All these are comments, not reproaches. Professor Humphreys’s book, as it stands, will henceforth be indispensable to teachers of Middle Eastern history, invaluable to serious students in the field, and extremely useful to scholars whose fields of study abut on medieval Middle Eastern Islam, either in time: Ancient Middle East, Modern Middle East—or in space: Byzantium, Mediterranean Europe, Africa, India.

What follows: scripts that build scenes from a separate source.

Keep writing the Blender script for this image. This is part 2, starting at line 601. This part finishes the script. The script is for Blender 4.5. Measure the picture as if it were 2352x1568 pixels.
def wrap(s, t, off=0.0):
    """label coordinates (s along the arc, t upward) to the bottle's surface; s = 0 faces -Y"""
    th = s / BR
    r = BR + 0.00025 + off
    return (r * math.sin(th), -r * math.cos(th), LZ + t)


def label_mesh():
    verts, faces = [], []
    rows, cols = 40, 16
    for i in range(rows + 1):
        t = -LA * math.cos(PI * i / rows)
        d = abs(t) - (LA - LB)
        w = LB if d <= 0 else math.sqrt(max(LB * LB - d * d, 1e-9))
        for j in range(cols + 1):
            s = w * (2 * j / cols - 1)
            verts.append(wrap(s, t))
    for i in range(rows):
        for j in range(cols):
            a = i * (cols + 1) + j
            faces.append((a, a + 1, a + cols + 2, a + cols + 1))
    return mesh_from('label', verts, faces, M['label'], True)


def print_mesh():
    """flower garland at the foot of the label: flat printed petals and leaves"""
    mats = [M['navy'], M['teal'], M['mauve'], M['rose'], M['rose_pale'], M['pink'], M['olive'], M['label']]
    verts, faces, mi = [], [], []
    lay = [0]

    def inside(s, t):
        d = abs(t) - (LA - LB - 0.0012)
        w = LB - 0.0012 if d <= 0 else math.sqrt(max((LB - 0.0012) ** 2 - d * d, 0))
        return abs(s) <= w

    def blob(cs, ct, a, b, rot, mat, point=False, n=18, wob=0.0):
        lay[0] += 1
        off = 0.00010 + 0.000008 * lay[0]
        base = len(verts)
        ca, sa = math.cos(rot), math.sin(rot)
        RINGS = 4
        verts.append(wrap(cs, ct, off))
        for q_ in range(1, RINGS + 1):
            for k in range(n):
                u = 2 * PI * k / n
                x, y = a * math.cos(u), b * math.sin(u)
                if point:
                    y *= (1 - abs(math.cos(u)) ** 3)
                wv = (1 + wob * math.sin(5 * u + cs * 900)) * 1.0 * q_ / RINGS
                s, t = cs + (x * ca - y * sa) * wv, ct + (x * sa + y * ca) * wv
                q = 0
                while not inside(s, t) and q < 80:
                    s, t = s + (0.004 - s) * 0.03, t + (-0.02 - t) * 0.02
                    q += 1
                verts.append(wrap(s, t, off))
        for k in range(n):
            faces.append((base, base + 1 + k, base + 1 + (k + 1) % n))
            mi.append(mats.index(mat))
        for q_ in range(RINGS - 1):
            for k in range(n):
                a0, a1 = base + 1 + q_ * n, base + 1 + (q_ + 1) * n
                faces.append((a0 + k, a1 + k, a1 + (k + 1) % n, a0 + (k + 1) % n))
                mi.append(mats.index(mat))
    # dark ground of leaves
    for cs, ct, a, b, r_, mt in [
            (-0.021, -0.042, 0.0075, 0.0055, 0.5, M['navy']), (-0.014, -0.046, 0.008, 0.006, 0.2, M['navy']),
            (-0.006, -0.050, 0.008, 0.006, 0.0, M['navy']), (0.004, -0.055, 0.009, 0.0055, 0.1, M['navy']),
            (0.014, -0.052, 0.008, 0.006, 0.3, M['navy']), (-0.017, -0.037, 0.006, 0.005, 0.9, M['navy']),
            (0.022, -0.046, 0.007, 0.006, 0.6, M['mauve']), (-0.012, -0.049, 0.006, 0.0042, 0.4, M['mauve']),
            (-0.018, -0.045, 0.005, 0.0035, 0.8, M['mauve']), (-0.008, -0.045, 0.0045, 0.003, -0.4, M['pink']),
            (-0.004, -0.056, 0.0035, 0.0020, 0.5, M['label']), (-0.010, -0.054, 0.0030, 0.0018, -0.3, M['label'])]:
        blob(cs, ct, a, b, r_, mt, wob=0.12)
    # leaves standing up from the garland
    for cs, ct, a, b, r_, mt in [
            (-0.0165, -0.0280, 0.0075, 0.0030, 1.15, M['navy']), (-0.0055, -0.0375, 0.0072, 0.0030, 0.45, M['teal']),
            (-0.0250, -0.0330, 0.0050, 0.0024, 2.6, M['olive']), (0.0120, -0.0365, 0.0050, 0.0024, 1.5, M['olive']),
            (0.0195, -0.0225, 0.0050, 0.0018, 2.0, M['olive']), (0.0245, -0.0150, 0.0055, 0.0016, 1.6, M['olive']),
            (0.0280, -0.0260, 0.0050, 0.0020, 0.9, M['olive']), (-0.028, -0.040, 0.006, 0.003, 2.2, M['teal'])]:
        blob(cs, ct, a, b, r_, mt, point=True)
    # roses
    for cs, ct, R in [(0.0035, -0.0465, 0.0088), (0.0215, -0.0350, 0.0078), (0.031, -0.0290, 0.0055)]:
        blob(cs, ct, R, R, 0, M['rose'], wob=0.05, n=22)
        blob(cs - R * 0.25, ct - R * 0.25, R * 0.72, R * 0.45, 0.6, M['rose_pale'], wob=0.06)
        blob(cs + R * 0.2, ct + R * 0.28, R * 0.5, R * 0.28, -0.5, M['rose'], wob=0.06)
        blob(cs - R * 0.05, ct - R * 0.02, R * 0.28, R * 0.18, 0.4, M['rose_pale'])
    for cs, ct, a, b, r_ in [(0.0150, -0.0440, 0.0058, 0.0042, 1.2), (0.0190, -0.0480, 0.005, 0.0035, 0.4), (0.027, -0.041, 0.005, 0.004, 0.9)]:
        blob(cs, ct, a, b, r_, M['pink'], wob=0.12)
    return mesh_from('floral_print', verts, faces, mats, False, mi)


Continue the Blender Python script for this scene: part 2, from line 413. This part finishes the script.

But there is another, and larger, sense in which Professor Humphreys has rendered a service. At this time, when both the study and the neglect of other civilizations are condemned—by different critics, sometimes even by the same critics—Professor Humphreys’s review of a great tradition of scholarship provides an answer to both. With the deep knowledge and understanding of the “insider,” but at the same time with that unsparing critical analysis that is the hallmark of the Western scholarly tradition at its best, Professor Humphreys shows, through his chosen examples, how Western scholars approach and study the history of another civilization, the principles and methods that inspire them, the mistakes they can make, and the results they can achieve, notably through the discovery and elucidation of the documents and monuments that remain. And, at the same time—and in this too, he is an authentic representative of the best scholarship, but by no means the whole of Western scholarship—he has a deep and sympathetic understanding of both the concerns and the achievements of the civilization that is studied.